How does it benefit public health?

We modeled the clean energy standard included in the CLEAN Future Act and the Smith-Lujan CES with ICF’s Integrated Planning Model. Each policy could save thousands of lives. Our initial modeling of the CLEAN Future CES (we did not include the other provisions in that draft bill) showed that it would avoid approximately 3,200-7,280 premature deaths per year, compared to business as usual, due to reduced NOx and SO2 pollution from power plant operation. Our modeling of the Smith-Lujan CES indicated that approximately 3,000-6,850 premature deaths per year would be avoided on average through 2050.

How ambitious is it and does it deliver significant reductions in carbon emissions?

In order to address the climate crisis, countries like the U.S. need to reduce emissions as fast as possible and achieve economy-wide net zero GHG emissions no later than 2050. The power sector has the potential to move much faster than other sectors, particularly given the low cost of wind and solar power generation and the cost-effective opportunities to improve energy efficiency. We think provisions that accelerate the standard if costs are lower than expected can be a useful mechanism to account for the uncertainty we face.

Here’s the carbon dioxide reduction we saw when we modeled the Smith-Lujan and CLEAN CES in IPM (NRDC plans to release these model results soon):



How does it address equity concerns?

Policy makers and the environmental community need to better assess the equity impacts of market-based approaches to environmental regulation. A clean energy standard would produce large health gains by displacing polluting power plants. As noted, our initial modeling shows thousands of lives saved per year nationwide. But given the inequitable distribution of polluting facilities, we need to give far more consideration to ensuring these reductions will help the communities most harmed by fossil fuel pollution. We look forward to working with these communities to make sure that we create the right package of policies to protect the health of disproportionately burdened communities.

It is also important to protect low income customers. A clean energy standard can minimize the costs of decarbonizing the power sector which will help avoid cost increases. But we should also add complementary measures like weatherization assistance program that can help lower energy bills faced by low income customers.

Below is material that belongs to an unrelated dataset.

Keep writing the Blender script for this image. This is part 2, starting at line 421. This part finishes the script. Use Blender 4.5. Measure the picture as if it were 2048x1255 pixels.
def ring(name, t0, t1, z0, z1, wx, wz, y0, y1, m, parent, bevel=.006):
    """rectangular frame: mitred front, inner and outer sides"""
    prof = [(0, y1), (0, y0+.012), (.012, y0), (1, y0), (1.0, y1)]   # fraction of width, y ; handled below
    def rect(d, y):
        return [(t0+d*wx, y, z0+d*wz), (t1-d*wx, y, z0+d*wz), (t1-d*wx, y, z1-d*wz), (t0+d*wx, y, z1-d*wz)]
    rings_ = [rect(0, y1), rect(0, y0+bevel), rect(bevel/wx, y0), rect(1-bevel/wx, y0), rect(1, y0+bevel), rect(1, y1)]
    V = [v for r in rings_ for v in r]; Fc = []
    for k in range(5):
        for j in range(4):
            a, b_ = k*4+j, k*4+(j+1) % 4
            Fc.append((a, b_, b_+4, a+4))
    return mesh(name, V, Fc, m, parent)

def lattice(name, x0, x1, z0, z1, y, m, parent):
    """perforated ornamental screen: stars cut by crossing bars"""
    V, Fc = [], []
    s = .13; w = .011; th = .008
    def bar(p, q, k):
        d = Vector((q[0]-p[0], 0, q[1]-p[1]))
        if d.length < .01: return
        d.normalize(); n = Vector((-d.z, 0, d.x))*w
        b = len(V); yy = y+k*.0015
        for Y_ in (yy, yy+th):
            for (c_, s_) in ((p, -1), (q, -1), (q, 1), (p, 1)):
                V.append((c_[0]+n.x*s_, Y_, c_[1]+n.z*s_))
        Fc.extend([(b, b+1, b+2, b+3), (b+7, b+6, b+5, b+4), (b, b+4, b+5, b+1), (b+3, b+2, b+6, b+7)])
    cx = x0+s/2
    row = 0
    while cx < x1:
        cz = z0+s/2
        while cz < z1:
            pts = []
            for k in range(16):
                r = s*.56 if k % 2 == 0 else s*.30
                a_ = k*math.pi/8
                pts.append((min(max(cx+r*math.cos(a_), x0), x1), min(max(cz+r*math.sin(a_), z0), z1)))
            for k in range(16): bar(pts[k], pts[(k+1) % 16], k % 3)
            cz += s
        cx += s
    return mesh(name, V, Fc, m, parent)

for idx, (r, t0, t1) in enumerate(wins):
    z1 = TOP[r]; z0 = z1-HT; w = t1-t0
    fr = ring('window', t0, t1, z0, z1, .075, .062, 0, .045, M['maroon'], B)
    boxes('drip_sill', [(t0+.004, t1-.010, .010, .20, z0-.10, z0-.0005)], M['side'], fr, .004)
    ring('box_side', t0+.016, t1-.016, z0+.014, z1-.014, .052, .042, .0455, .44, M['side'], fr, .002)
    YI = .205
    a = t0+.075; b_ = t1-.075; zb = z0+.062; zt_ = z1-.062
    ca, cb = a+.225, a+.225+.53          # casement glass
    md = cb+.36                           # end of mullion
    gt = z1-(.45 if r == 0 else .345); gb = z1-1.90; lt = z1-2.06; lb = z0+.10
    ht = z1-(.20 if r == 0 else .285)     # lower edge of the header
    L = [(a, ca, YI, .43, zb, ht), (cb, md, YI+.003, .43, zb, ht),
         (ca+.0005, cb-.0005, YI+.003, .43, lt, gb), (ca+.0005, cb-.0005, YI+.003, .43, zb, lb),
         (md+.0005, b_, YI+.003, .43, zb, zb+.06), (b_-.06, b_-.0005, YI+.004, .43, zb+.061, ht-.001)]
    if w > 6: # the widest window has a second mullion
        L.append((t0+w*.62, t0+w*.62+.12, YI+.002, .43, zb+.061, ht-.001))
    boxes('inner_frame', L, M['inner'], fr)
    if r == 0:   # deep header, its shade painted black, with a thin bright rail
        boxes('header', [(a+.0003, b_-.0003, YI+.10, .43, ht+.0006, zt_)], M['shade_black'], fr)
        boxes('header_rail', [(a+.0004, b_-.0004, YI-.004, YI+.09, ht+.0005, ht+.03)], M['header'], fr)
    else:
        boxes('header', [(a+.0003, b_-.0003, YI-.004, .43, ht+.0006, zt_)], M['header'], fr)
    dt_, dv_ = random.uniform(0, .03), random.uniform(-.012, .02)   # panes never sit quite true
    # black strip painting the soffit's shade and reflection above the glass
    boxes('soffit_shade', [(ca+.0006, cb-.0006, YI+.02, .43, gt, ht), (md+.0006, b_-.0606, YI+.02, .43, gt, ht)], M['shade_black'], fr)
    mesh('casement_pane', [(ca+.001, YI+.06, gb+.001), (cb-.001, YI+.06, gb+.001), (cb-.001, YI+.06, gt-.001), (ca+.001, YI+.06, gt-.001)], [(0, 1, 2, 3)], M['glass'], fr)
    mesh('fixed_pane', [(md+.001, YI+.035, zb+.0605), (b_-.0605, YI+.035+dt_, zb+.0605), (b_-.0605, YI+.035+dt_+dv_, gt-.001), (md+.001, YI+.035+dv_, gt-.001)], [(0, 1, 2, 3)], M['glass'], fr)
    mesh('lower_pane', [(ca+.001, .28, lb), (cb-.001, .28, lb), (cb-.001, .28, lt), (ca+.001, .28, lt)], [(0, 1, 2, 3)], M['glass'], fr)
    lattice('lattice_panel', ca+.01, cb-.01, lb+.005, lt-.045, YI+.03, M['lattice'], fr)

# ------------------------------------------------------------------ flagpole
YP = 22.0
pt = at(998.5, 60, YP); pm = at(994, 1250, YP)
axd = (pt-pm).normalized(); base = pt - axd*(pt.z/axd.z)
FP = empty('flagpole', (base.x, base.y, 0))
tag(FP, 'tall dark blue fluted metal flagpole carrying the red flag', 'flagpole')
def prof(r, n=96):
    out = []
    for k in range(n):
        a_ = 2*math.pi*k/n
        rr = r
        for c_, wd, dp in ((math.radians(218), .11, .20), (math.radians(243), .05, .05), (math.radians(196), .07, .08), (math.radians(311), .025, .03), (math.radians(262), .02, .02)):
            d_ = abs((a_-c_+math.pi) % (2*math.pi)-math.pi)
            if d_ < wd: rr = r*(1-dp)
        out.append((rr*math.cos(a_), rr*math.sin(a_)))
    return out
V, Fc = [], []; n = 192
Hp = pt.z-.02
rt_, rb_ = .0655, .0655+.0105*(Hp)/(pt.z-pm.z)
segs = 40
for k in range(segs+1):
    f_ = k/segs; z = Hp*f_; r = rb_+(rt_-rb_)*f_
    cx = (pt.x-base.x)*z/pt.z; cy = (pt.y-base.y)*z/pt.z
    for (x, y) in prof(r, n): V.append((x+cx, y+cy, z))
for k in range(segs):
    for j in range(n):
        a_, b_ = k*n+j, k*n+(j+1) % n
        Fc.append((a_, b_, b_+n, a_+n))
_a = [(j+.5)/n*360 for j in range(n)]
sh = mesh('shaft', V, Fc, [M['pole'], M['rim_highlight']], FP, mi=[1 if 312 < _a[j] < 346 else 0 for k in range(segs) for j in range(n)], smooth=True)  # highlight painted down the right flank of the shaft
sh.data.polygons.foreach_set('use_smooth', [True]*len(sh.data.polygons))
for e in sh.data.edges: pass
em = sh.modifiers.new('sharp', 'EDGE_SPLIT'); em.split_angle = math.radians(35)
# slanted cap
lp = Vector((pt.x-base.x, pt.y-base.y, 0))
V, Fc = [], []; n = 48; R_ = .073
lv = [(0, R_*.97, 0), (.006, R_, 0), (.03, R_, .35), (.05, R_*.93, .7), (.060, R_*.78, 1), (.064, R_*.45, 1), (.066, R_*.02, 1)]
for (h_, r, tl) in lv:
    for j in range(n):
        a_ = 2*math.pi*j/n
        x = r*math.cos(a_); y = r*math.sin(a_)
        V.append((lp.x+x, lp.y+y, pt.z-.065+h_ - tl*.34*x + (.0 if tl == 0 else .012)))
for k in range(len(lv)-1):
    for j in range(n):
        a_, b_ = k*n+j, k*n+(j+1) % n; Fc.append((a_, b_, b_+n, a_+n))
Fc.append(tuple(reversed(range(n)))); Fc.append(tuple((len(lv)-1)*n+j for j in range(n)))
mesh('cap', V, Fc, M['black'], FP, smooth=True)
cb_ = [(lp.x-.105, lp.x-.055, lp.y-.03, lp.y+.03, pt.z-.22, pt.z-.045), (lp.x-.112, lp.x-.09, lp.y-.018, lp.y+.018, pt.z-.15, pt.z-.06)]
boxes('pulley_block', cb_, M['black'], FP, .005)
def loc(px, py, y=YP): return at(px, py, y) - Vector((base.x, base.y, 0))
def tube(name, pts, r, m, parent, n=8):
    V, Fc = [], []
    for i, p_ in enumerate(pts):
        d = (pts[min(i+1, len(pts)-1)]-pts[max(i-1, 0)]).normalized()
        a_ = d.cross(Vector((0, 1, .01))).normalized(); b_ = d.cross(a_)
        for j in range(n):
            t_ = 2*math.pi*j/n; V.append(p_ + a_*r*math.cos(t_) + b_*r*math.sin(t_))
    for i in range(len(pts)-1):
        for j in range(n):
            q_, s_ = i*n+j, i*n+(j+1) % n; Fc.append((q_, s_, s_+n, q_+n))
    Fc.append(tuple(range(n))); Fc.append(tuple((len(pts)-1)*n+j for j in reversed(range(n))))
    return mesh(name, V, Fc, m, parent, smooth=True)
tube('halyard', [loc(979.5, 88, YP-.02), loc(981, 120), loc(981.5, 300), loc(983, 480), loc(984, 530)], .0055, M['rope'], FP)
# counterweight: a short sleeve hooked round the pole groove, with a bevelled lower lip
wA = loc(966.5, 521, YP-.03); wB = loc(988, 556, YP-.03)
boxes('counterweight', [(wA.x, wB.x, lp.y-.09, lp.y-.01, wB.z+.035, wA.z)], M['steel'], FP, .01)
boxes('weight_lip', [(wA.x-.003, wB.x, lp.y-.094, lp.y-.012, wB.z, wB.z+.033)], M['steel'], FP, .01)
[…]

What about other environmental impacts?

A clean energy standard, like a carbon fee or cap and trade program, will provide additional support to resources that have low carbon emissions but may have other impacts. It is important to keep and strengthen other safeguards to minimize their environmental and health impacts. For example, we’d like to see progress addressing nuclear waste, strong protocols for the permanent sequestration of captured carbon, and reductions in upstream methane leakage. 

How does it interact with existing state programs? And can they continue to go faster or are they preempted?

A federal standard should not preempt state standards that are equally or more ambitious as the federal program.

What about the rest of the economy?

In addition to the power sector, emissions from the transportation, industrial, agricultural, and other sectors need to be addressed. A clean energy standard combined with other sector-specific policies allows Congress to address the needs and barriers of each sector.